Strangford Lough provides back for BBC crime drama

Strangford Lough provides back for BBC crime drama

24 February 2021

STRANGFORD Lough is the star of the show in a new crime drama, which started on BBC One on Sunday night.

The lough provides a stunning back to Bloodlands, a four-part thriller which centres on a tough no-nonsense detective who finds himself being drawn back into the murky world of the Troubles in Northern Ireland.

Cold Feet star James Nesbitt plays DCI Tom Brannick, whose past returns to haunt him when a Range Rover is pulled out of Strangford harbour.

Strapped to the car, which belongs to a missing haulage firm boss with IRA connections, is a postcard of the Harland and Wolff shipyard cranes, Samson and Goliath.

Brannick recognises the picture as the calling card of a legendary assassin known as Goliath. The legend goes he was a serving police officer who vanished without trace 20 years ago and among his original victims was Brannick’s wife, who worked for military intelligence.

Against opposition from old friend DCS Jackie Twomey, Brannick and his partner, DS Niamh McGovern, break open the Goliath case in the hope that it will help them solve the kidnapping.

As they dig deeper, they find gaps in the original Goliath investigation. When a vital clue leads them out to an island on Strangford Lough, a discovery is made that changes everything.

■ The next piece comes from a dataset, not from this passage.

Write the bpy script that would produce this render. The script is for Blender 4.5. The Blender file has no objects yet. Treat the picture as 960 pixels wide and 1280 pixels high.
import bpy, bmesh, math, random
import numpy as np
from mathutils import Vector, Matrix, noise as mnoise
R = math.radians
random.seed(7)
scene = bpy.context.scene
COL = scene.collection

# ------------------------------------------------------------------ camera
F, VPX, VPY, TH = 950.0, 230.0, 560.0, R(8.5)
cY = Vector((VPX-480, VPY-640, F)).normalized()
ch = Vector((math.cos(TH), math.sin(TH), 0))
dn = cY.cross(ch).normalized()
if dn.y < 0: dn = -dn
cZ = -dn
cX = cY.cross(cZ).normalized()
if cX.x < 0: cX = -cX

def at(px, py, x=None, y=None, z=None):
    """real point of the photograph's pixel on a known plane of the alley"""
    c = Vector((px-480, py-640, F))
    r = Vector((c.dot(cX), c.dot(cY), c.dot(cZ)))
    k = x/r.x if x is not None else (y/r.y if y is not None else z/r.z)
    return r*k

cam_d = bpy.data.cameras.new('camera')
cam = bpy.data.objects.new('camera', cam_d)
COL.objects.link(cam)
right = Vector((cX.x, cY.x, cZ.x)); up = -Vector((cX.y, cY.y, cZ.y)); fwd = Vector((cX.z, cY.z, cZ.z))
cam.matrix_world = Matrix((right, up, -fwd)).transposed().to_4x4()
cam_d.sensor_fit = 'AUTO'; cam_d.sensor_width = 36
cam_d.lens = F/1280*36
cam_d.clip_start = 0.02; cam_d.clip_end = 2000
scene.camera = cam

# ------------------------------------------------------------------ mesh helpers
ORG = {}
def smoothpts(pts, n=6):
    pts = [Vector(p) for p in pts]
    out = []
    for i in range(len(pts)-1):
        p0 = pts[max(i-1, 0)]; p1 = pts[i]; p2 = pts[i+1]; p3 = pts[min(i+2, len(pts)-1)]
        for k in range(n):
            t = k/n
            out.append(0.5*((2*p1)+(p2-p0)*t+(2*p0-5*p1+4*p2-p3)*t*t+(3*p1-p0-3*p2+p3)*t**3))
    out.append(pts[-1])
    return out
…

A dig on the island reveals a burial site containing three skeletons with bullet holes in their skulls, with one wearing an owl pendant necklace that Brannick’s wife always said “helped her see in the dark”.

In this Sunday’s episode the buried bodies give up their mysteries, while Brannick sets off in perilous pursuit of the potential kidnapper.

Bloodlands is written by Chris Brandon, who grew up in Strangford and now lives in London.

The 39 year-old says he came up with the idea for the series in 2013 when he came back to Strangford to visit family members and to help a childhood friend make a short film.

“It’s absolutely inspirited by the area. Strangford Lough is such a beautiful place,” he said. “I was inspired by the islands — that great sort of archipelago of islands — and the light. It also ways felt very cinematic and I thought it would be a great place to tell a story that had a very distinct sense of place.”

Filming the series was not without its difficulties for Nesbitt, who said the cold while filming on Strangford Lough often let him speechless.

“At times it was hard to speak, my mouth would be paralysed and I just couldn’t get my jaw moving,” he revealed.

“We’d be transporting crew, equipment, food, toilets to these remote islands and it was bitterly cold, the wind early comes and cuts you through to the bone.

“It was a hard and brutal shoot — challenging, but at the same time fabulous.”

Bloodlands continues on BBC One this Sunday at 9pm.